Exercise brief
Scan the data for "scene" and copy the lines it appears in.

Collected material
================================

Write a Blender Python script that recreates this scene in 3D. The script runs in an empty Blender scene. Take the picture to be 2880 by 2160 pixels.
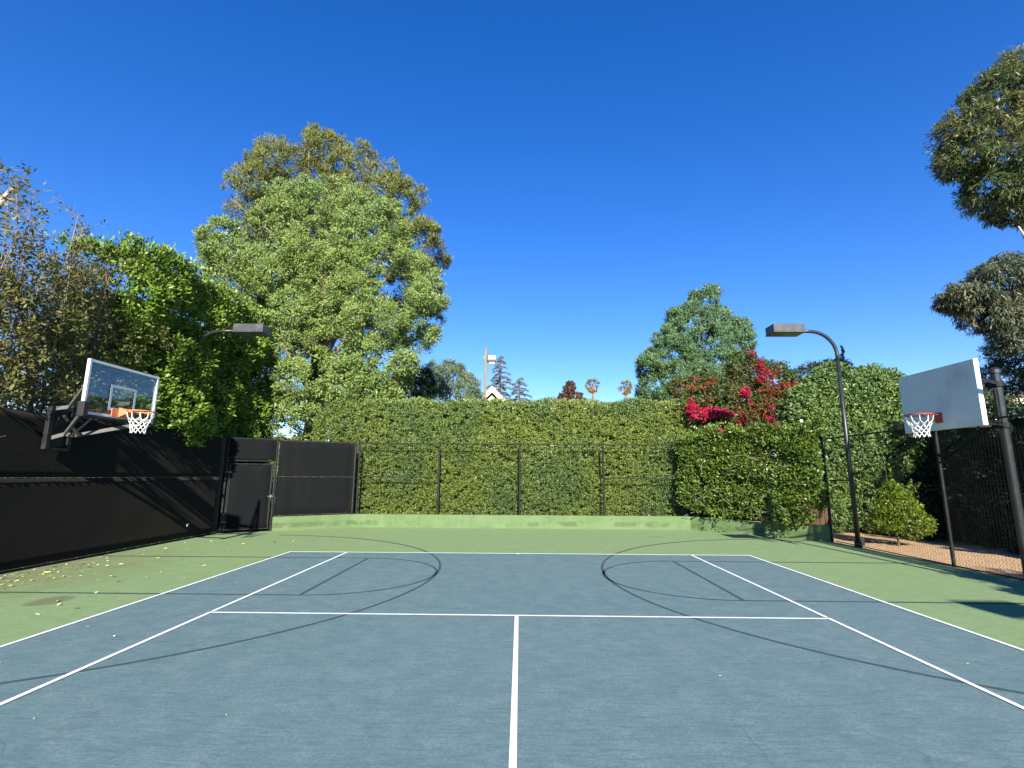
import bpy, math, random
import numpy as np
from mathutils import Vector, Matrix

# ------------------------------------------------------------------ camera, sky, sun, exposure
S = bpy.context.scene
COL = S.collection
CAM = np.array([0.0435, -7.1284, 1.8195])
YAW, PITCH, ROLL, FPX = -0.01719, 0.18013, 0.00577, 1424.16
cf = Vector((math.sin(YAW) * math.cos(PITCH), math.cos(YAW) * math.cos(PITCH), math.sin(PITCH)))
cr = Vector((math.cos(YAW), -math.sin(YAW), 0)); cu = cr.cross(cf)
r2 = cr * math.cos(ROLL) + cu * math.sin(ROLL); u2 = cu * math.cos(ROLL) - cr * math.sin(ROLL)
cd = bpy.data.cameras.new('camera'); cam = bpy.data.objects.new('camera', cd); COL.objects.link(cam)
cd.sensor_fit = 'HORIZONTAL'; cd.sensor_width = 36; cd.lens = 36 * FPX / 2880; cd.clip_start = .05; cd.clip_end = 3000
cam.matrix_world = Matrix(((r2.x, u2.x, -cf.x, CAM[0]), (r2.y, u2.y, -cf.y, CAM[1]), (r2.z, u2.z, -cf.z, CAM[2]), (0, 0, 0, 1)))
S.camera = cam
SUN_DIR = Vector((-.09, 1, -.485)).normalized()          # the way the light travels
W = bpy.data.worlds.new('World'); S.world = W; W.use_nodes = True
nt = W.node_tree; nt.nodes.clear()
sky = nt.nodes.new('ShaderNodeTexSky'); sky.sky_type = 'NISHITA'; sky.sun_disc = False
sky.sun_elevation = math.radians(25.8); sky.sun_rotation = math.radians(174.9)
sky.altitude = 100; sky.air_density = 1.0; sky.dust_density = 0.0; sky.ozone_density = 4.0
hsv = nt.nodes.new('ShaderNodeHueSaturation'); hsv.inputs['Saturation'].default_value = 1.305; hsv.inputs['Hue'].default_value = .519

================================

Completed task
Write a Blender Python script that recreates this scene in 3D. The script runs in an empty Blender scene. Take the picture to be 2880 by 2160 pixels.
S = bpy.context.scene